Il 13 ottobre durante il discorso alla Knesset, parlamento israeliano, Trump ha affermato: “Bibi mi chiamava così tante volte: puoi procurarmi quest’arma, quell’arma, e altre di cui non avevo mai sentito parlare. Israele sapeva come usarle bene“. Una frase agghiacciante se pensiamo a tutta la distruzione e al massacro che quelle armi hanno causato ai palestinesi. Impensabile pertanto affidare il premio al presidente statunitense, scelta che avrebbe creato non poche critiche agli organizzatori del premio.

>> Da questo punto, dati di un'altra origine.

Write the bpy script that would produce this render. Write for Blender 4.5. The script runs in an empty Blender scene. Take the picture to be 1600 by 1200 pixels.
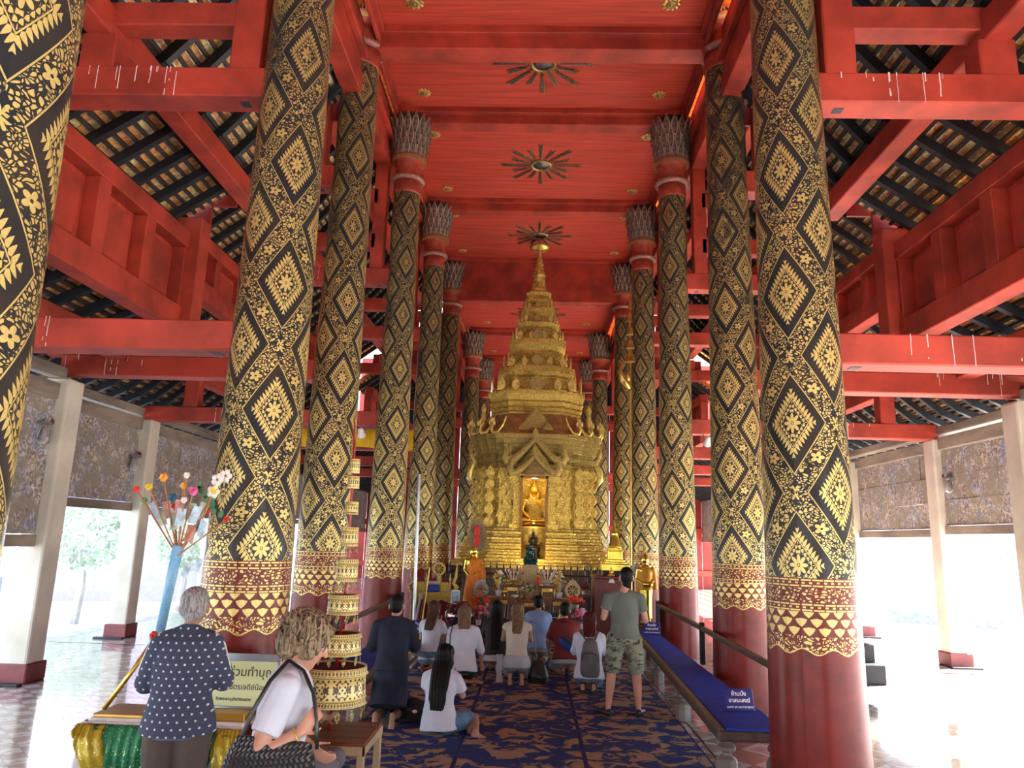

Tornando alla nostra Machado, però, nemmeno lei si colloca come un personaggio privo di ombre e scelte inquietanti: diventata volto della destra radicale venezuelana e di fatto golpista, in diverse occasioni ha richiesto l’intervento degli Stati Uniti contro il suo Paese, proclamando l’uso della pressione estera al fine di sovvertire l’ordine statale con l’uso della violenza. Nel 2018 arrivò persino a richiedere a Benjamin Netanyahu, al tempo primo ministro israeliano, un intervento di “forza e influenza” contro il suo Paese, in modo da contrastare il governo di Maduro, attuale presidente della Repubblica Bolivariana del Venezuela. Come se non bastasse l’attivista venezuelana ha anche sostenuto apertamente l’uso di sanzioni economiche a discapito del suo governo, senza pensare ai riscontri negativi e disastrosi che queste hanno portato alla popolazione civile, fino al 2024 in cui si è aperta un’indagine contro di lei da parte del governo per “tradimento alla Patria” e “Cospirazione con Paesi stranieri”.
È cruciale che il Comitato norvegese per il Nobel scelga figure di virtù incontestabile, la cui vita e opera rappresentino un faro per la giustizia e la pace nel mondo. Il Premio Nobel per la Pace incarna la speranza della nostra società: deve saper onorare coloro che lottano coerentemente per ciò che è giusto, spesso affrontando difficoltà e rischi enormi, e non premiare individui con un passato ambiguo, che un giorno promuovono la guerra e l’altro la pace. Solo riconoscendo veri operatori di pace, il Nobel potrà continuare a ispirare l’umanità a perseguire un futuro di giustizia e rispetto per la vita di ogni cittadino.